The CD’s standout track might be the beautiful and transcendent “Take Down the Wall,” in which this phrase, sung over and over against a musical backdrop of achy violins and tumbling percussion, displays Hirsch’s virtuosity to goosebump-inducing effect as she veers between soprano tremolos and guttural howls.
While Hirsch’s vocals are necessarily front and center, her collaborator Simon Ho (piano/sequencer/effects) and a varying lineup of seasoned musicians (strings, woodwinds, percussion, bass, tuba, drums) weave a sonic geography for those vocals to inhabit that is both spacious and intimate. Ho and company draw from a wide range of musical traditions and motifs: The music is often cinematic, as in the ’60s horror-movie soundtracks that back “Hitchhiking/Heinz.” “Julius,” “Never,” and “Online Dating” channel Weimar-era cabaret songs, with copious amounts of oom-pah and clunky piano. In “Jim Gartenberg,” a short but chilling narrative recounting a man’s calling into a television news program on September 11, 2001, the music is swirling, ambient, and spooky, punctuated with echoing chimes, but it rightly exists as a mostly blank canvas for Hirsch’s straightforward narrative: “It’s not ‘was’ there, he said. I am here now, stuck on the 86th floor with one other person…the area facing the East River.” A lesser artist might have made a piece about September 11 the focal point of the album, but Hirsch wisely situates this reminiscence as just one more element in a great, unknowable collage of voices, memories, and images.

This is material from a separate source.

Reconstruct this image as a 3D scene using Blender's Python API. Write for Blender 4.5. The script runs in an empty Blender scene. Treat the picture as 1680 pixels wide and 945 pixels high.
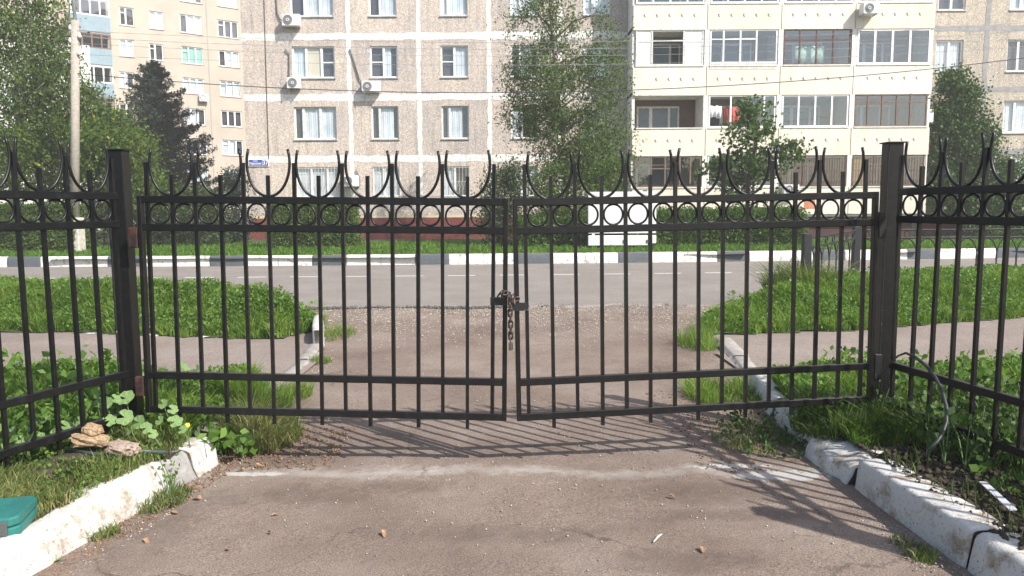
import bpy, math, random
import numpy as np
from mathutils import Vector, Matrix, noise
random.seed(7); RNG = np.random.default_rng(11)
sc = bpy.context.scene
COL = sc.collection

# ------------------------------------------------------------------ camera
F, CAMH, TILT, ROLL = 1250., 1.55, math.atan(132 / 1250.), 0.006
fv = Vector((0, math.cos(TILT), -math.sin(TILT)))
r0 = Vector((1, 0, 0)); u0 = Vector((0, math.sin(TILT), math.cos(TILT)))
rv = r0 * math.cos(ROLL) - u0 * math.sin(ROLL)
uv = u0 * math.cos(ROLL) + r0 * math.sin(ROLL)
CAM = Vector((0, 0, CAMH))
cd = bpy.data.cameras.new('camera'); cam = bpy.data.objects.new('camera', cd); COL.objects.link(cam)
m = Matrix((rv, uv, -fv)).transposed().to_4x4(); m.translation = CAM
cam.matrix_world = m
cd.sensor_width = 36; cd.lens = 36 * F / 1680; cd.clip_end = 3000; cd.clip_start = .05
sc.camera = cam

def ray(px, py): return fv + rv * ((px - 840) / F) - uv * ((py - 472.5) / F)
def G(px, py, z=0.):
    d = ray(px, py); return CAM + d * ((z - CAMH) / d.z)
def at(px, py, Y):
    d = ray(px, py); return CAM + d * (Y / d.y)

# ------------------------------------------------------------------ world and sun
AZ, EL = math.radians(131.4), math.radians(43)
w = bpy.data.worlds.new('World'); sc.world = w; w.use_nodes = True
nt = w.node_tree; sky = nt.nodes.new('ShaderNodeTexSky'); sky.sky_type = 'NISHITA'; sky.sun_disc = False
sky.sun_elevation = EL; sky.sun_rotation = AZ; sky.dust_density = 2.0; sky.air_density = 1.0
nt.nodes['Background'].inputs[1].default_value = .125
nt.links.new(sky.outputs[0], nt.nodes['Background'].inputs[0])
sd = bpy.data.lights.new('sun', 'SUN'); sun = bpy.data.objects.new('sun', sd); COL.objects.link(sun)
sd.energy = 4.6; sd.angle = math.radians(.55); sd.color = (1, .945, .87)
sdir = Vector((math.sin(AZ) * math.cos(EL), math.cos(AZ) * math.cos(EL), math.sin(EL)))
sun.rotation_euler = sdir.to_track_quat('Z', 'Y').to_euler()
sc.view_settings.view_transform = 'Standard'; sc.view_settings.look = 'None'
sc.view_settings.exposure = .62; sc.view_settings.gamma = 1
sc.render.engine = 'CYCLES'; sc.cycles.max_bounces = 8; sc.cycles.transparent_max_bounces = 16

# ------------------------------------------------------------------ materials
MATS = {}
def nodes_of(name):
    mt = bpy.data.materials.new(name); mt.use_nodes = True
    return mt, mt.node_tree, mt.node_tree.nodes['Principled BSDF']
def ramp(nt, stops):
    r = nt.nodes.new('ShaderNodeValToRGB'); e = r.color_ramp.elements
    e[0].position, e[0].color = stops[0][0], (*stops[0][1], 1)
    e[1].position, e[1].color = stops[-1][0], (*stops[-1][1], 1)
    for p, c in stops[1:-1]:
        x = e.new(p); x.color = (*c, 1)
    return r
def coord(nt, kind='Object'):
    c = nt.nodes.new('ShaderNodeTexCoord'); return c.outputs[kind]
def noi(nt, vec, scale, detail=6, rough=.6):
    n = nt.nodes.new('ShaderNodeTexNoise'); n.inputs['Scale'].default_value = scale
    n.inputs['Detail'].default_value = detail; n.inputs['Roughness'].default_value = rough
    if vec is not None: nt.links.new(vec, n.inputs['Vector'])
    return n
def mixc(nt, fac, a, b, mode='MIX'):
    x = nt.nodes.new('ShaderNodeMix'); x.data_type = 'RGBA'; x.blend_type = mode
    for i, v in ((0, fac), (6, a), (7, b)):
        if hasattr(v, 'default_value') or hasattr(v, 'links'): nt.links.new(v, x.inputs[i])
        elif isinstance(v, (int, float)): x.inputs[i].default_value = v
        else: x.inputs[i].default_value = (*v, 1)
    return x.outputs[2]
def bump(nt, h, strength, dist, bs):
    b = nt.nodes.new('ShaderNodeBump'); b.inputs['Strength'].default_value = strength
    b.inputs['Distance'].default_value = dist; nt.links.new(h, b.inputs['Height'])
    nt.links.new(b.outputs[0], bs.inputs['Normal']); return b
def M(name, c1, c2=None, scale=5, rough=.8, bmp=.3, bscale=40, dist=.01, lo=.35, hi=.65, metal=0, spec=.5):
    if name in MATS: return MATS[name]
    mt, nt, bs = nodes_of(name)
    v = coord(nt)
    n = noi(nt, v, scale); r = ramp(nt, [(lo, c1), (hi, c2 or c1)])
    nt.links.new(n.outputs[0], r.inputs[0]); nt.links.new(r.outputs[0], bs.inputs['Base Color'])
    if bmp:
        n2 = noi(nt, v, bscale); bump(nt, n2.outputs[0], bmp, dist, bs)
    bs.inputs['Roughness'].default_value = rough; bs.inputs['Metallic'].default_value = metal
    bs.inputs['Specular IOR Level'].default_value = spec
    MATS[name] = mt; return mt
def math_(nt, op, a, b=None, c=None):
    x = nt.nodes.new('ShaderNodeMath'); x.operation = op
    for i, v in enumerate((a, b, c)):
        if v is None: continue
        if isinstance(v, (int, float)): x.inputs[i].default_value = v
        else: nt.links.new(v, x.inputs[i])
    return x.outputs[0]

def leafmat(name, dark, mid, light, trans=.35, extra=None):
    mt, nt, bs = nodes_of(name)
    a = nt.nodes.new('ShaderNodeAttribute'); a.attribute_name = 'tint'
    st = [(0, dark), (.5, mid), (.93, light)]
    if extra: st.append((1, extra))
    r = ramp(nt, st); nt.links.new(a.outputs['Fac'], r.inputs[0])
    nt.links.new(r.outputs[0], bs.inputs['Base Color']); bs.inputs['Roughness'].default_value = .55
    bs.inputs['Specular IOR Level'].default_value = .3
    t = nt.nodes.new('ShaderNodeBsdfTranslucent')
    br = mixc(nt, 1., r.outputs[0], (1.3, 1.5, .6), 'MULTIPLY'); nt.links.new(br, t.inputs[0])
    mx = nt.nodes.new('ShaderNodeMixShader'); mx.inputs[0].default_value = trans
    nt.links.new(bs.outputs[0], mx.inputs[1]); nt.links.new(t.outputs[0], mx.inputs[2])
    nt.links.new(mx.outputs[0], nt.nodes['Material Output'].inputs[0])
    return mt

L_GRASS = leafmat('grass_blades', (.07, .13, .02), (.13, .225, .035), (.22, .31, .065), .42, (.36, .32, .15))
L_GRASSD = leafmat('grass_rough', (.06, .105, .022), (.125, .18, .045), (.25, .26, .10), .4, (.40, .33, .18))
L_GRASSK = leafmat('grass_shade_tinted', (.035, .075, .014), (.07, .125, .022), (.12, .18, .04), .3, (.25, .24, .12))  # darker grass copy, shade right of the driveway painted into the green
L_LAWN = leafmat('lawn_blades', (.06, .14, .014), (.09, .19, .02), (.15, .26, .04), .4)
L_WEED = leafmat('weed_leaves', (.06, .125, .02), (.11, .205, .035), (.18, .29, .07), .35)
L_BIRCH = leafmat('birch_leaves', (.045, .08, .02), (.085, .135, .032), (.15, .21, .06), .3)
L_BRIGHT = leafmat('bright_leaves', (.05, .09, .018), (.09, .15, .025), (.15, .21, .04), .4, (.45, .35, .03))
L_DARK = leafmat('dark_leaves', (.025, .045, .016), (.05, .08, .026), (.09, .13, .042), .2)
L_SPRUCE = leafmat('spruce_needles', (.013, .024, .018), (.028, .046, .032), (.055, .08, .052), .05)
L_HEDGE = leafmat('hedge_leaves', (.045, .085, .018), (.09, .145, .028), (.16, .225, .055), .3)
L_HEDGE2 = leafmat('loose_hedge_leaves', (.045, .09, .015), (.075, .145, .022), (.13, .21, .035), .35)
L_WILLOW = leafmat('willow_leaves', (.045, .075, .024), (.08, .125, .035), (.15, .20, .07), .3)
L_IVY = leafmat('ivy_leaves', (.03, .065, .016), (.058, .11, .024), (.10, .165, .042), .25)

def asphalt(name, c1, c2, c3, driveway=False):
    mt, nt, bs = nodes_of(name); v = coord(nt)
    n = noi(nt, v, .9, 8, .62); r = ramp(nt, [(.30, c1), (.5, c2), (.68, c3)])
    nt.links.new(n.outputs[0], r.inputs[0])
    f = noi(nt, v, 130, 3, .7); fr = ramp(nt, [(.34, (.55, .55, .55)), (.5, (1, 1, 1)), (.66, (1.5, 1.48, 1.45))])
    nt.links.new(f.outputs[0], fr.inputs[0])
    c = mixc(nt, 1., r.outputs[0], fr.outputs[0], 'MULTIPLY')
    vo = nt.nodes.new('ShaderNodeTexVoronoi'); vo.inputs['Scale'].default_value = 55; nt.links.new(v, vo.inputs['Vector'])
    vr = ramp(nt, [(.05, (1, 1, 1)), (.13, (0, 0, 0))]); nt.links.new(vo.outputs['Distance'], vr.inputs[0])
    gate = noi(nt, v, 7, 3); gr = ramp(nt, [(.55, (0, 0, 0)), (.66, (1, 1, 1))]); nt.links.new(gate.outputs[0], gr.inputs[0])
    sp = math_(nt, 'MULTIPLY', vr.outputs[0], gr.outputs[0])
    c = mixc(nt, sp, c, (.42, .40, .37))
    if driveway:
        sep = nt.nodes.new('ShaderNodeSeparateXYZ'); nt.links.new(v, sep.inputs[0])
        wob = noi(nt, v, 1.3, 6, .6); wb = math_(nt, 'MULTIPLY_ADD', wob.outputs[0], .42, -.21)
        yy = math_(nt, 'ADD', sep.outputs['Y'], wb)
        d = math_(nt, 'ABSOLUTE', math_(nt, 'SUBTRACT', yy, 4.36))
        n3 = noi(nt, v, 11, 6, .7)
        d = math_(nt, 'ADD', d, math_(nt, 'MULTIPLY_ADD', n3.outputs[0], .30, -.15))
        s = ramp(nt, [(.0, (1, 1, 1)), (.045, (.6, .6, .6)), (.11, (0, 0, 0))]); nt.links.new(d, s.inputs[0])
        n4 = noi(nt, v, 2.2, 4); s4 = ramp(nt, [(.36, (.25, .25, .25)), (.6, (1, 1, 1))]); nt.links.new(n4.outputs[0], s4.inputs[0])
        k = math_(nt, 'MULTIPLY', math_(nt, 'MULTIPLY', s.outputs[0], s4.outputs[0]), .8)
        c = mixc(nt, k, c, (.38, .355, .32))
        for (sx, sy, rx, ry) in ((1.55, 4.25, .34, .10), (1.3, 4.42, .3, .05), (-1.55, 4.35, .25, .05)):
            a = math_(nt, 'DIVIDE', math_(nt, 'SUBTRACT', sep.outputs['X'], sx), rx)
            b = math_(nt, 'DIVIDE', math_(nt, 'SUBTRACT', sep.outputs['Y'], sy), ry)
            q = math_(nt, 'ADD', math_(nt, 'MULTIPLY', a, a), math_(nt, 'MULTIPLY', b, b))
            q = math_(nt, 'ADD', q, math_(nt, 'MULTIPLY_ADD', noi(nt, v, 14, 7, .75).outputs[0], 3.2, -1.6))
            rr = ramp(nt, [(.45, (1, 1, 1)), (.75, (0, 0, 0))]); nt.links.new(q, rr.inputs[0])
            c = mixc(nt, math_(nt, 'MULTIPLY', rr.outputs[0], .75), c, (.50, .49, .46))
        dn = noi(nt, v, 2.5, 5); dv_ = nt.nodes.new('ShaderNodeVectorMath'); dv_.operation = 'MULTIPLY_ADD'
        nt.links.new(dn.outputs['Color'], dv_.inputs[0]); dv_.inputs[1].default_value = (.5, .5, 0); nt.links.new(v, dv_.inputs[2])
        vc = nt.nodes.new('ShaderNodeTexVoronoi'); vc.feature = 'DISTANCE_TO_EDGE'; vc.inputs['Scale'].default_value = .75; nt.links.new(dv_.outputs[0], vc.inputs['Vector'])
        cr = ramp(nt, [(.002, (1, 1, 1)), (.007, (0, 0, 0))]); nt.links.new(vc.outputs['Distance'], cr.inputs[0])
        mk = ramp(nt, [(.48, (0, 0, 0)), (.60, (1, 1, 1))]); nt.links.new(noi(nt, v, .8, 3).outputs[0], mk.inputs[0])
        c = mixc(nt, math_(nt, 'MULTIPLY', math_(nt, 'MULTIPLY', cr.outputs[0], mk.outputs[0]), .7), c, (.05, .04, .033))
        # damp looking brown stains just before the seam
        for (sx, sy, rx, ry) in ((-1.2, 4.02, .6, .2), (.0, 3.5, .55, .13), (1.0, 4.0, .65, .18), (-.6, 4.12, .45, .1), (.75, 3.2, .5, .14), (-1.75, 3.6, .22, .5), (1.62, 4.85, .42, .42), (-1.5, 4.7, .4, .3), (-.9, 2.9, .4, .12), (1.2, 3.7, .8, .1)):
            a = math_(nt, 'DIVIDE', math_(nt, 'SUBTRACT', sep.outputs['X'], sx), rx)
            b = math_(nt, 'DIVIDE', math_(nt, 'SUBTRACT', sep.outputs['Y'], sy), ry)
            q = math_(nt, 'ADD', math_(nt, 'MULTIPLY', a, a), math_(nt, 'MULTIPLY', b, b))
            q = math_(nt, 'ADD', q, math_(nt, 'MULTIPLY_ADD', noi(nt, v, 6, 9, .8).outputs[0], 5.0, -2.5))
            rr = ramp(nt, [(.0, (1, 1, 1)), (1., (0, 0, 0))]); nt.links.new(q, rr.inputs[0])
            c = mixc(nt, math_(nt, 'MULTIPLY', rr.outputs[0], .48), c, (.105, .078, .062))
    nt.links.new(c, bs.inputs['Base Color']); bs.inputs['Roughness'].default_value = .9
    bs.inputs['Specular IOR Level'].default_value = .25
    b1 = bump(nt, f.outputs[0], .55, .006, bs)
    b2 = nt.nodes.new('ShaderNodeBump'); b2.inputs['Strength'].default_value = .6; b2.inputs['Distance'].default_value = .03
    nt.links.new(noi(nt, v, 6, 6, .6).outputs[0], b2.inputs['Height']); nt.links.new(b2.outputs[0], b1.inputs['Normal'])
    return mt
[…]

It is in fact collage that seems to be the overarching sensibility driving Where Were You Then? and indeed, much of Hirsch’s oeuvre. Like Walter Benjamin’s notion about the constellar, rather than linear, nature of time, images and stories and sounds come at you all at once. Any notion of orderly progress, or of any one event having more spiritual weight than any other, is tossed out the window with anarchic glee. And this, more than anything, is what sets Hirsch apart—her quick-change artistry and grab bag of astounding vocal personalities effect a sort of acoustic alchemy. It’s a thing of wonder both playful and sobering.

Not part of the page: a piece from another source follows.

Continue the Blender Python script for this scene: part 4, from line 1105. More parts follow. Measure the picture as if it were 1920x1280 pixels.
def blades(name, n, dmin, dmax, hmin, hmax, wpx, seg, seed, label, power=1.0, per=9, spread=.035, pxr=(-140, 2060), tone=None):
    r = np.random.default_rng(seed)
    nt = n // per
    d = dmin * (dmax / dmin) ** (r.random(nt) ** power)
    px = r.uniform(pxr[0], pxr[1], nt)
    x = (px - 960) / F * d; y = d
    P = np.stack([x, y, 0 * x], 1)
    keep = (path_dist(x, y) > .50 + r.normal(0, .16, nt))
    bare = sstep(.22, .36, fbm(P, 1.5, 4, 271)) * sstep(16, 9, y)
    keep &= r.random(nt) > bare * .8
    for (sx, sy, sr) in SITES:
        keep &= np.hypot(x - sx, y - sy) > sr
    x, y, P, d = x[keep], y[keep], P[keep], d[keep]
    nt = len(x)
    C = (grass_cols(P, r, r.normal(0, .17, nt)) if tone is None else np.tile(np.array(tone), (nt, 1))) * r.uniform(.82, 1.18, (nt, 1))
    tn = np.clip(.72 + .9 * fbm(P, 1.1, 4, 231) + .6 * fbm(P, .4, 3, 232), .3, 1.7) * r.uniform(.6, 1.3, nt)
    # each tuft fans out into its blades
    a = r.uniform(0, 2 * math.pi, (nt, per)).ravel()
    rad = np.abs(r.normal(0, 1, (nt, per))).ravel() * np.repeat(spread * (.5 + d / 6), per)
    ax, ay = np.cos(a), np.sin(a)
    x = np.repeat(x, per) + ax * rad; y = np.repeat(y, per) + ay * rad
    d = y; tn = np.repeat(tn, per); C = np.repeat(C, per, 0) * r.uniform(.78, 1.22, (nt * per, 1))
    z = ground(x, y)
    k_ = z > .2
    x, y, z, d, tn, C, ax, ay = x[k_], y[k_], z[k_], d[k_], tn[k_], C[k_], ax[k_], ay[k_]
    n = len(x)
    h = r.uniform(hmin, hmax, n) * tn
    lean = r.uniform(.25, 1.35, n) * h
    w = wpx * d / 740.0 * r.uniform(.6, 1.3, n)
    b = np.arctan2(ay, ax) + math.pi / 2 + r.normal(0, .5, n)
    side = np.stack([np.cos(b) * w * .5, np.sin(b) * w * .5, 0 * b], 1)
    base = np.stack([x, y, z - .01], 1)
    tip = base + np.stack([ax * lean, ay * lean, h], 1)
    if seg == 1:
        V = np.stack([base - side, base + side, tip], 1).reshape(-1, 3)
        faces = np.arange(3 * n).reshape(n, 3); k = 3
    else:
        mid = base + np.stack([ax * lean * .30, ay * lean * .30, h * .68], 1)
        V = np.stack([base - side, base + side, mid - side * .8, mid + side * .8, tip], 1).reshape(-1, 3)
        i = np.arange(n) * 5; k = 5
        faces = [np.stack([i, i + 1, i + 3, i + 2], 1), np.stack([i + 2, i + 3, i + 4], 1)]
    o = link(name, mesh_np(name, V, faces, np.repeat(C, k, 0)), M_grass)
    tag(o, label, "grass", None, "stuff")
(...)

Backed by the see-sawing, tightrope-walker music of some ominous dream circus, “Hitchhiking/Heinz,” a tale about hitchhiking in Holland in the early ’70s, is both funny and deeply unsettling. As Hirsch recounts her apprehension at being picked up by two elderly Germans (“You know where they must have been in World War Two!”) her voice, ragged with encroaching hysteria, tips over into Victorian-melodrama theatrics, invoking a cartoonish damsel who intones, “I told them my name was Shelley Hirsch…they must have known it was a Jewish name!” and “The men got back in the car and said they were going to take care of me!” The story becomes a sort of dark fairy tale in which the heroine throws off the cloak of her prejudices. As Hirsch’s voice crescendoes she cries out with an operatic flourish, “How could they be so nice? So nice!” It’s a moment charged with visceral delight for the listener. The CD is full of these kinds of surprises—moments of unexpected levity in the midst of melancholy, anguish, or rancor. In case anyone’s forgotten, this is what art is supposed to do: surprise and challenge us. Hirsch does both, in spades.